Ein paar Tage später wurde Roth (Weimar/Lahn) als Exkursionsziel angesteuert. Aufgrund des Wehres, einer unterhalb in der Strömung stehenden Brücke und vor allem des breiten Flussverlaufs und der dadurch geringen Flusstiefe ein idealer Ort, um sich den unterschiedlichen Aspekten eines Fließgewässers anzunähern. Zunächst ging es unterhalb des Wehres zu Fuß in das maximal knietiefe Wasser. Hier wurde mit der Analyse und dem Zusammenhang der abiotischen Faktoren begonnen: steiniger Boden, tieferes und kälteres Wasser in den strömungsreicheren Bereichen, sandiger Boden und flaches, warmes Wasser in den eher strömungsfreien Zonen.

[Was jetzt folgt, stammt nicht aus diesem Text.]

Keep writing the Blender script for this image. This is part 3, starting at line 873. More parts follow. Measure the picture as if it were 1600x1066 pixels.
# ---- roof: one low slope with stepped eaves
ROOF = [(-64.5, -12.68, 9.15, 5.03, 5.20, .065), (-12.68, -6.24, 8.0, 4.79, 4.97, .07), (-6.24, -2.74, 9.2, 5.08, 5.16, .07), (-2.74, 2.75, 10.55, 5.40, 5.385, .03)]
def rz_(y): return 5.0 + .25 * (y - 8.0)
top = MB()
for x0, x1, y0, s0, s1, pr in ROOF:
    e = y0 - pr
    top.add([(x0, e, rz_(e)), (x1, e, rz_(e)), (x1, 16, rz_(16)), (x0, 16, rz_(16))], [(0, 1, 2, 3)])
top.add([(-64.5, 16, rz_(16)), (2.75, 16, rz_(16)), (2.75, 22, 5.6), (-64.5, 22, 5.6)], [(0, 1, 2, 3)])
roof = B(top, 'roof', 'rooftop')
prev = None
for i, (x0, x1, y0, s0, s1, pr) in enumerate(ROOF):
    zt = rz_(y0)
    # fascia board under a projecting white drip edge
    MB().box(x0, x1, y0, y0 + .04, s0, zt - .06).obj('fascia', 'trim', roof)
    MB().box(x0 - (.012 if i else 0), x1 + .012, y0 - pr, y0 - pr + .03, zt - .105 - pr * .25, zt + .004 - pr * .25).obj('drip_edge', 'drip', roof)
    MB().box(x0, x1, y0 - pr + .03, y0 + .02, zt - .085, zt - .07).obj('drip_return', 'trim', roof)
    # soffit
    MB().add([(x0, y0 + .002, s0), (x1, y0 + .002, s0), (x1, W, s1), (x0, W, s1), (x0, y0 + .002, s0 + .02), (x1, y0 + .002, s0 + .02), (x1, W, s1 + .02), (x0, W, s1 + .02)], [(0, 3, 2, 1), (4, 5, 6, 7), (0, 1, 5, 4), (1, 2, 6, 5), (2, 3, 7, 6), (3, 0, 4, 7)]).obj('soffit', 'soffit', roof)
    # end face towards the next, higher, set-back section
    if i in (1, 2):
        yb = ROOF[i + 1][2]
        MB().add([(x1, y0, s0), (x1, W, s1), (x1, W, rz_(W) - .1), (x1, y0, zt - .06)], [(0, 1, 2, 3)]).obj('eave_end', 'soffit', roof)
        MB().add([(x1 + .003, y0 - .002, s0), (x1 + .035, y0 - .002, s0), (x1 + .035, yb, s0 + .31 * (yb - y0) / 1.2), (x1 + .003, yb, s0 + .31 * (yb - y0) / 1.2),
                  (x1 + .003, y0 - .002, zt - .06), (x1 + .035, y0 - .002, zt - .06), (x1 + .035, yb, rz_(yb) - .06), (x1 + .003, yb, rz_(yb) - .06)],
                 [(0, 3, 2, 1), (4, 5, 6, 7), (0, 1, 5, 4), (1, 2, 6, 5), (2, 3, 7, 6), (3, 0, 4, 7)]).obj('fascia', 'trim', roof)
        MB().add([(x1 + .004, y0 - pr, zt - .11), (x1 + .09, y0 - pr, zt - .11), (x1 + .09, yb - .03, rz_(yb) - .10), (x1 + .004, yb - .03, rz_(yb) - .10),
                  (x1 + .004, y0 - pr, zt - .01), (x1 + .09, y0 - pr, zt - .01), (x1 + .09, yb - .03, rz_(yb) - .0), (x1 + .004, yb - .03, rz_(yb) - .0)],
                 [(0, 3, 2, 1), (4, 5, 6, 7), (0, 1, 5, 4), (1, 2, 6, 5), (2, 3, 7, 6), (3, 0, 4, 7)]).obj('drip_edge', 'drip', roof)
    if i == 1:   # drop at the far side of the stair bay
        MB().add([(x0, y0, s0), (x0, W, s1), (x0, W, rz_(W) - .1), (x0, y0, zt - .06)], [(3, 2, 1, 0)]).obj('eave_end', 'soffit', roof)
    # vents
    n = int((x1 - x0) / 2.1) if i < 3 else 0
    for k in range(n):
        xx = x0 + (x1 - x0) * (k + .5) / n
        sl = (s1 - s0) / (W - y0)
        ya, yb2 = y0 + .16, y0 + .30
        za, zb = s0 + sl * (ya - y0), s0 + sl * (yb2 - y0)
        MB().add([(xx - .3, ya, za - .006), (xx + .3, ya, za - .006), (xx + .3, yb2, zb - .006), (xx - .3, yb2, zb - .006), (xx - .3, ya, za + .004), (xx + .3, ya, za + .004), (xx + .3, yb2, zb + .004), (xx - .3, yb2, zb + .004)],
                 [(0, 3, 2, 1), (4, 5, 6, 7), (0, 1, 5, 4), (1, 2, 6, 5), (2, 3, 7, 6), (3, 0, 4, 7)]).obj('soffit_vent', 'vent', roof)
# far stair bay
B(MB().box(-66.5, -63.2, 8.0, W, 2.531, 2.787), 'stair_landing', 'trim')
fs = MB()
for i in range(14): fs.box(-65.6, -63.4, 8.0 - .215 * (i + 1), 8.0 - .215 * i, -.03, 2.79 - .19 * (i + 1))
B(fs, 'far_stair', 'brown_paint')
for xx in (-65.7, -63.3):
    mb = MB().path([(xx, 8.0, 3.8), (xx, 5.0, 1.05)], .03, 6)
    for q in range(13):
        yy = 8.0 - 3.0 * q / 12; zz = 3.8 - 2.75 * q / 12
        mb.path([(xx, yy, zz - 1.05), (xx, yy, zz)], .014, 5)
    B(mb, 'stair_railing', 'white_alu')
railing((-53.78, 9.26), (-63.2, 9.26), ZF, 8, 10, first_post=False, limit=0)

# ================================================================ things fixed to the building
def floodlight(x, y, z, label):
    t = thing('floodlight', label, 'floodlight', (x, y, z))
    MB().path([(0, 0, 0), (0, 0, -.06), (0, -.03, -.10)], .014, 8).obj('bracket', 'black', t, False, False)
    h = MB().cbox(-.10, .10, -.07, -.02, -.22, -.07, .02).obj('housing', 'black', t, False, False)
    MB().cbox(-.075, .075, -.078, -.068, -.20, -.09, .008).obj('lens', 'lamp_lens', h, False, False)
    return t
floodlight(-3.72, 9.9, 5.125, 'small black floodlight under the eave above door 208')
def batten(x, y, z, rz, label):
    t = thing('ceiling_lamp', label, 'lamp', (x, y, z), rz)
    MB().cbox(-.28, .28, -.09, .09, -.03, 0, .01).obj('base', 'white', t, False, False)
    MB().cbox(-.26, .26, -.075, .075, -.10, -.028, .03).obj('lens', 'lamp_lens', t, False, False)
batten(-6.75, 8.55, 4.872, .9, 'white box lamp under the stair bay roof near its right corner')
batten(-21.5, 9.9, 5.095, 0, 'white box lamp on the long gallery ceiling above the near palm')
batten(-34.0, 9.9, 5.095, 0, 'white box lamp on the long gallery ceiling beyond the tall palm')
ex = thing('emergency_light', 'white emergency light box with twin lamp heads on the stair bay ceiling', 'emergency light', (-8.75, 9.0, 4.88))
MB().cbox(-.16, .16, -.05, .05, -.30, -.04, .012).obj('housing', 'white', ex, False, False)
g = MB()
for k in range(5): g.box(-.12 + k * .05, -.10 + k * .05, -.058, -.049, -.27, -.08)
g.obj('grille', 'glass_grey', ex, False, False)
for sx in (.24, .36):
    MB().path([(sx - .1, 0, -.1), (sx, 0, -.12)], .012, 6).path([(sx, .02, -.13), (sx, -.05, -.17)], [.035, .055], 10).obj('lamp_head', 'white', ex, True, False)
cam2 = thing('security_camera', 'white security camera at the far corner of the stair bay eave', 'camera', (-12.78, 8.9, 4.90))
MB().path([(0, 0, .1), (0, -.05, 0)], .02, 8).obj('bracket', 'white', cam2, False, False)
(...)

Bis hierhin stimmen Theorie und Praxis schon mal überein.
Weiter ging es mit der Suche nach und dem Beobachten von Lebewesen. Jungfische in den warmen Randgebieten, ältere Tiere in der Strömung. Schnecken und Muscheln, Würmer und Egel, Frösche und Wasserpflanzen… diverse Tiere und Pflanzen wurden gefangen bzw. gesammelt, beobachtet und natürlich später wieder in ihr Habitat zurückgesetzt. Besonders spannend war eine Muschel, die mit Hilfe ihres Fußes durch das Beobachtungsgefäß wanderte.
Oberhalb des Wehres bot sich ein ganz anderes Bild: Hier herrschten eher die Merkmale eines stehenden Gewässers vor. Da die Wehrkrone sehr breit und aufgrund des niedrigen Wasserstandes der Lahn trockengefallen war, konnte auf dem Wehr wie auf einem Steg direkt „in den Fluss“ gelaufen werden. Hier zeigten sich Wasserschnecken, Wasserlinsen, Libellen und Seerosen. Und als besonderes Highlight: Die Haut eines Flusskrebses! Da Seerosenblätter einige Besonderheiten in Bezug auf das „Lehrbuchstandardlaubblatt“ haben, wurde dieses Blatt besonders untersucht. Ein Fußtest bestätigte zudem, dass zumindest die Wasseroberfläche deutlich wärmer war, als in der Strömung unterhalb des Wehres.
Ob Fließ oder stehendes Gewässer: Der Einfluss des Menschen auf den natürlichen Flussverlauf war allgegenwärtig. Dennoch konnte insgesamt ein reich strukturiertes Gewässer mit einer reichhaltigen Artenvielfalt vorgefunden werden. Wir sind überzeugt davon, dass notwendige städtebauliche und Renaturierungsmaßnahmen wie in Marburg einander nicht ausschließen und -eine nachhaltige Nutzung vorausgesetzt- die Lahn als Ort der Erholung auch in Zukunft ein lohnendes Ziel ist.